Data excerpt:
——————————

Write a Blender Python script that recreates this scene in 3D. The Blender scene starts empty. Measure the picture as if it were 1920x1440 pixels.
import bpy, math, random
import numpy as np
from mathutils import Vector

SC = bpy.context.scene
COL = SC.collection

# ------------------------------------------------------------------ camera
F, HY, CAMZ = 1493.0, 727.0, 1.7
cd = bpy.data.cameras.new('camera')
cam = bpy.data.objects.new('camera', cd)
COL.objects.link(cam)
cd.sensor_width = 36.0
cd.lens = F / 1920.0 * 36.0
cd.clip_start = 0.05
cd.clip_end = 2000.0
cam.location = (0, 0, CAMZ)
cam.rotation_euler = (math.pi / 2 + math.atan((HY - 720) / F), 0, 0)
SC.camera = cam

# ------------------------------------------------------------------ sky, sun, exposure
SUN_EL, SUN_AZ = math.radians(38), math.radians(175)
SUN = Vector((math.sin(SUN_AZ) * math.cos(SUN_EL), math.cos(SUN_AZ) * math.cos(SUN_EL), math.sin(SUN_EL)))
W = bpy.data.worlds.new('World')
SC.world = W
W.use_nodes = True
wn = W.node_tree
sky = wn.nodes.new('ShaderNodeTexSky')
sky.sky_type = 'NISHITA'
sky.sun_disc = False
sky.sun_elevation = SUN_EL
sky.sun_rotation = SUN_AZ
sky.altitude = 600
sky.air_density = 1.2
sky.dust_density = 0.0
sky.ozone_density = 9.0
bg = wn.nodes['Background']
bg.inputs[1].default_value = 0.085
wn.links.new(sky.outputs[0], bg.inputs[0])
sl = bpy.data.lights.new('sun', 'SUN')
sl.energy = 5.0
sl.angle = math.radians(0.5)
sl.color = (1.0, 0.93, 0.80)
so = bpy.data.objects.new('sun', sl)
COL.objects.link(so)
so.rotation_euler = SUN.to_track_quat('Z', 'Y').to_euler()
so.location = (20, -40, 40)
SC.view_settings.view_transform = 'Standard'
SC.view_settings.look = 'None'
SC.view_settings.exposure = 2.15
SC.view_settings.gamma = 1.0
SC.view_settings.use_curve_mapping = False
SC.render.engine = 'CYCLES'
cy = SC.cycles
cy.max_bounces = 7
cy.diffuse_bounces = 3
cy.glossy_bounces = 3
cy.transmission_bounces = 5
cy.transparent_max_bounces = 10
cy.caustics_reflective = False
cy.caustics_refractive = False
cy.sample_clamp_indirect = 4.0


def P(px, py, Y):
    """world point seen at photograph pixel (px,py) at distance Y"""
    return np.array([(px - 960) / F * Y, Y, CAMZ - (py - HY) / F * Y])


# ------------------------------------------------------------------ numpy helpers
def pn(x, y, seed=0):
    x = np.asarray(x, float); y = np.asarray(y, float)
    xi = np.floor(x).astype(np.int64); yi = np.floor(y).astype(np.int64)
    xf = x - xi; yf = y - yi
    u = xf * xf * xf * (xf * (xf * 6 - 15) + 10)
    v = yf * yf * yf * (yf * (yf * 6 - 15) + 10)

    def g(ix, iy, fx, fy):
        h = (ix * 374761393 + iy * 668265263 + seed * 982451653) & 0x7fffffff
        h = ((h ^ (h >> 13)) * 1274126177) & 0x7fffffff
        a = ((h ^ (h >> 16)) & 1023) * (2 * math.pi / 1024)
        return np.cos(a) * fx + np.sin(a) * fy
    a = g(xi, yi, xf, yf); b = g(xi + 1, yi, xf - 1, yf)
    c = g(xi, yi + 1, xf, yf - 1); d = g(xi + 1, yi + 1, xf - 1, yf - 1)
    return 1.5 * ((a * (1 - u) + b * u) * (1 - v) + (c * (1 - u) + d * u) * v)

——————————

Exercise description: Everything from the first line of the material through the line containing "COL = SC.collection" is to be printed exactly; lines after that are to be left out.

The solution:
Write a Blender Python script that recreates this scene in 3D. The Blender scene starts empty. Measure the picture as if it were 1920x1440 pixels.
import bpy, math, random
import numpy as np
from mathutils import Vector

SC = bpy.context.scene
COL = SC.collection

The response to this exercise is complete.